Sin embargo, eso se da a un cierto nivel del alma. A un nivel más profundo, nuestro último anhelo aún es estar dentro de ese círculo de amor que en tal momento odiamos aparentemente, odiamos porque sentimos que hemos sido injustamente excluidos de él o violados por él, y por eso estimamos que es algo de lo que no queremos formar parte. En consecuencia, alguien puede ser muy sincero de alma, y aun así, por las heridas profundas causadas a su alma, ir por la vida y morir queriendo estar distante de lo que ella percibe como Dios, amor y cielo. Pero no podemos hacer un juicio simplista aquí.

Necesitamos distinguir entre lo que queremos explícitamente en un  determinado momento y lo que, en ese mismo momento, queremos implícitamente (de hecho). Con frecuencia no son lo mismo. El niño  reprendido quiere aparentemente distanciarse de su madre, aun cuando a otro nivel él lo quiere desesperadamente.
Mucha gente quiere distanciarse de Dios y las iglesias, aun cuando a otro nivel no lo desean. Pero Dios lee el corazón, reconoce la falsedad que se  esconde en un enfurruñamiento o una rabieta, y juzga en consecuencia. Por eso no deberíamos ser tan rápidos en llenar el infierno con todos aquellos que parecen querer distanciarse del amor, la fe, la iglesia y Dios. El amor de Dios puede rodear, empatizar, deshacer y curar ese odio. Nuestro amor debería hacerlo también.

La esperanza cristiana nos pide creer cosas que van contra nuestros instintos y emociones naturales, y uno de estos es que el amor de Dios es tan poderoso que, exactamente como hizo en la muerte de Jesús, puede descender al infierno mismo y exhalar allí amor y perdón en las almas más heridas y más endurecidas.
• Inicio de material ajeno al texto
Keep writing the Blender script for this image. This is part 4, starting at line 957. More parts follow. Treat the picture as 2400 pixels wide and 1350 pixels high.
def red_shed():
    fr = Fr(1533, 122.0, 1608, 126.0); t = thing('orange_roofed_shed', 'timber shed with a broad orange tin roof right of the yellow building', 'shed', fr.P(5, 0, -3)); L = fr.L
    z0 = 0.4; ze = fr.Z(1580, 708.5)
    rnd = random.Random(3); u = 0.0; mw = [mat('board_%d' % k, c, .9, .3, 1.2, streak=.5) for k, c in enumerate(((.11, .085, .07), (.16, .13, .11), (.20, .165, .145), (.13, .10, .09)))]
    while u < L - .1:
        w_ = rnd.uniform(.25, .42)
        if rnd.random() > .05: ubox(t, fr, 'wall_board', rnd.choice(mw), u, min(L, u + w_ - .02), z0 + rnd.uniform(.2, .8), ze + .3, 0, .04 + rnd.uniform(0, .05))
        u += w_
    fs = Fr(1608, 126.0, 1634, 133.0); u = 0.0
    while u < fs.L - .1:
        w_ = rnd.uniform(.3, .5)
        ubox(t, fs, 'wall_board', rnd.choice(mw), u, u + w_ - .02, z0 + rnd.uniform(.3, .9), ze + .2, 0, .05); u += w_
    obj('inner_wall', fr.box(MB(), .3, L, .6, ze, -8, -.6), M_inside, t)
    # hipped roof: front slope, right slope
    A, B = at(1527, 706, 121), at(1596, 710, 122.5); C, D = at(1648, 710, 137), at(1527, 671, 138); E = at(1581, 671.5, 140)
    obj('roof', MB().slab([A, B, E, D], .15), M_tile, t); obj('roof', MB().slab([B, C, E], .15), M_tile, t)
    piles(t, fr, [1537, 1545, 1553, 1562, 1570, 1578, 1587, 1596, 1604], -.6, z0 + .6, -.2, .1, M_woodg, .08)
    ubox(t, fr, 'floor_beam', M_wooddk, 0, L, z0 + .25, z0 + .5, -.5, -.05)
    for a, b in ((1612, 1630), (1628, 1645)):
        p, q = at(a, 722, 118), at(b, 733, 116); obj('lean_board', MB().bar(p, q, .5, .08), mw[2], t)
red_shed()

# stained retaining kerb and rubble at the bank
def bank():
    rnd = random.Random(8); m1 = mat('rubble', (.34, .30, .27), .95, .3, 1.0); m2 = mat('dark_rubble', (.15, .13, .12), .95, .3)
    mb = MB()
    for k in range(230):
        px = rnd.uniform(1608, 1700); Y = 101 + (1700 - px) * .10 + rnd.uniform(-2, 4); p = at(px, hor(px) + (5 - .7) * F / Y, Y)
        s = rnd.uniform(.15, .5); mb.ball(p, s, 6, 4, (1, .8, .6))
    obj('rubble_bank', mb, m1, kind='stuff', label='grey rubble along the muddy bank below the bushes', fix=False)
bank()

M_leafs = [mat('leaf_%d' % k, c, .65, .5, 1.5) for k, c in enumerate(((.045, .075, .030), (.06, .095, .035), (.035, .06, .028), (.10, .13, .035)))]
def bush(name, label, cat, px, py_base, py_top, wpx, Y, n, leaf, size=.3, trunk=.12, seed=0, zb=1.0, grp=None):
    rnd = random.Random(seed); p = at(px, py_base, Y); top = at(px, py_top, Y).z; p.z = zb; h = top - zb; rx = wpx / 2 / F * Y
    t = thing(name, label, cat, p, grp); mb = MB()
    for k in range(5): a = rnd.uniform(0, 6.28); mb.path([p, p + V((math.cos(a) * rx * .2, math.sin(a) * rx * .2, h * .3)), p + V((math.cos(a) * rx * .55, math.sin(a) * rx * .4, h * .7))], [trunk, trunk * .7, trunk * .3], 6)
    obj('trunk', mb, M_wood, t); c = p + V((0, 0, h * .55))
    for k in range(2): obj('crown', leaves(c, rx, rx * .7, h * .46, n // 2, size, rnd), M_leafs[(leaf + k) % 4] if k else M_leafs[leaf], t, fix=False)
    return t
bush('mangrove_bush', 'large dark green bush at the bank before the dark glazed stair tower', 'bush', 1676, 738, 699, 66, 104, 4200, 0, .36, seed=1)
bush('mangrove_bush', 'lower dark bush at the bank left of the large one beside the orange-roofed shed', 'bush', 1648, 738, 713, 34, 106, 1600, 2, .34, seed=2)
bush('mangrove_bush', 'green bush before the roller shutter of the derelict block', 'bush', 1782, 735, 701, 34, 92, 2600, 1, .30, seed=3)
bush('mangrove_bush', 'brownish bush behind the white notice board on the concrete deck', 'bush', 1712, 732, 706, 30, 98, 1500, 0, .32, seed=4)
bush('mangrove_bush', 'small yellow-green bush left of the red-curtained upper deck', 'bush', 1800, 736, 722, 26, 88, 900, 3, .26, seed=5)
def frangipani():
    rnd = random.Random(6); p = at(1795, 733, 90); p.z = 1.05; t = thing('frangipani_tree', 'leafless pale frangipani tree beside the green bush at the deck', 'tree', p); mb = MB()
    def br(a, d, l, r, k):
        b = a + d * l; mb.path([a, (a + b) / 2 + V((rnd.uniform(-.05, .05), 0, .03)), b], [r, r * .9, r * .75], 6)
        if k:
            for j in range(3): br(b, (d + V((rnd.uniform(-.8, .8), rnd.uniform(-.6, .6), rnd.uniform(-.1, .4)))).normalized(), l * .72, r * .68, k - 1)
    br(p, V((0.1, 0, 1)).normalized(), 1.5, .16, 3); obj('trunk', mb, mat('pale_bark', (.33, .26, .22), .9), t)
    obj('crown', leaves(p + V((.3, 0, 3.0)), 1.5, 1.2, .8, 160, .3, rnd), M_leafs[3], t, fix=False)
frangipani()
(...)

La esperanza nos pide creer que el triunfo final del amor de Dios será cuando Lucifer mismo se convierta, retorne al cielo y el infierno esté finalmente vacío.
¿Pura fantasía? No. Esa es la esperanza cristiana; es lo que muchos de nuestros grandes santos creyeron.

Sí, hay un infierno; y, dada la libertad humana, hay siempre una radical posibilidad para cualquiera; pero, dado el amor de Dios, quizás alguna vez estará completamente vacío.